Frazier’s Harley Davidson on Friendship Road in Buford organizes the annual motorcycle run, which completed its 17th year.

“This is an out-of-sight unbelievable event every year for me,” Mike Walston, the director of church and community ministries at the association, told the bikers after they had arrived. “I talk about this all year long.”

The association, which is at 1220 McEver Road, is trying to gather toys and other items for some 700 needy children and their families this Christmas, officials said.

“It is tougher this year to get the presents than any other year we have had, because of the economy,” Walston said.

The organization has sponsored the Secret Santa program for 20-plus years.

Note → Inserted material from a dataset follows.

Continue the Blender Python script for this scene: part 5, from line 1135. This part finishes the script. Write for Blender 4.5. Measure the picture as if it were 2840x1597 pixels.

Good Samaritan Baptist Church, which has started holding “biker friendly” services at the association, cooked up hamburgers and hot dogs for the arriving group, which numbered at 100-plus.

The pastor, the Rev. Kenny Rice, spoke to the group briefly, thanking the bikers for their effort.

“I just can’t imagine how blessed we are here because you guys came out in the cold and did this today,” he said. “We do appreciate it.”

Rice also said a prayer.

One of the riders, Vanessa Schaeffer of Gainesville, said this is her second year participating in the event as a biker.

“There is need here and it’s a great group of people,”  she said. “It’s a beautiful day and it’s not that cold — I’m from Chicago, so it’s all relative, I suppose.”

Schaeffer praised the program.

“It’s a good thing to do. You can do it anonymously,” she said. “Selfishly, it’s really fun for us. It seems to make a big difference.”